I found it interesting that the ambiguity around :authority and host header is actually considered an "HTTP/2 Exploit Primitive" https://portswigger.net/research/http2#primitives.
Detecting deliberate ambiguity created by an attacker is a different use case than the vast majority of signatures that currently use http.host
. Detecting deliberate ambiguity would very likely involve app-layer-event:http2.authority_host_mismatch;
created from https://redmine.openinfosecfoundation.org/issues/6425 (thank you for that work)
The other problem is that without making a change, we are mandating a different method of Host header value content inspection, but only when both the Authority pseudo header is also present. No rule writer will remember this funky use case of having to use:
Not sure I fully understand this sentence sorry... Could you rephrase it ?
The point is, without a solution multi-buffer rule writers will have to
1) identify the use case (authority pseudo header, and host header are present but different)
2) understand that that this is a special use case with suricata
3) know that in this case http.host
buffer is not actually the HTTP Host header.
We are forcing rule writers to understand and remember this strange use case. But they won't.
http.request_header; header_lowercase; content:"host|3a 20|"; content:"foo.com"; nocase; within:7; endswith
What do you mean to match here ?
As you suggested here:
Philippe Antoine wrote in #note-6:
We can still use the keyword http.request_header with `Host: value` if needed
This is an example rule of inspecting the value of the host header when the authority header is also present.
By the way, would you rewrite all the rules using Host|3a
to use http.host
instead ?
Depends. But those ~680 are good candidates for review to determine why they aren't using http.host
and determine if they should be rewritten.
I also want to correct something in this statement
Philippe Antoine wrote in #note-6:
The RFC says the HTTP2 server must use the authority field
https://www.rfc-editor.org/rfc/rfc9113
This is not correct, infact, it actually leaves out the :authority pseudo header from the required pseudo headers
All HTTP/2 requests MUST include exactly one valid value for the ":method", ":scheme", and ":path" pseudo-header fields, unless they are CONNECT requests (Section 8.5)
and indicates a case where it must not be generated (emphasis added)
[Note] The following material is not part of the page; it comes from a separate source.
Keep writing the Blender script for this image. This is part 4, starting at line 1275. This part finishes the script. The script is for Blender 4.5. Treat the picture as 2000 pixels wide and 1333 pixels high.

An intermediary that forwards a request over HTTP/2 MUST construct an ":authority" pseudo-header field using the authority information from the control data of the original request, unless the original request's target URI does not contain authority information (in which case it MUST NOT generate ":authority"). Note that the Host header field is not the sole source of this information; see Section 7.2 of [HTTP].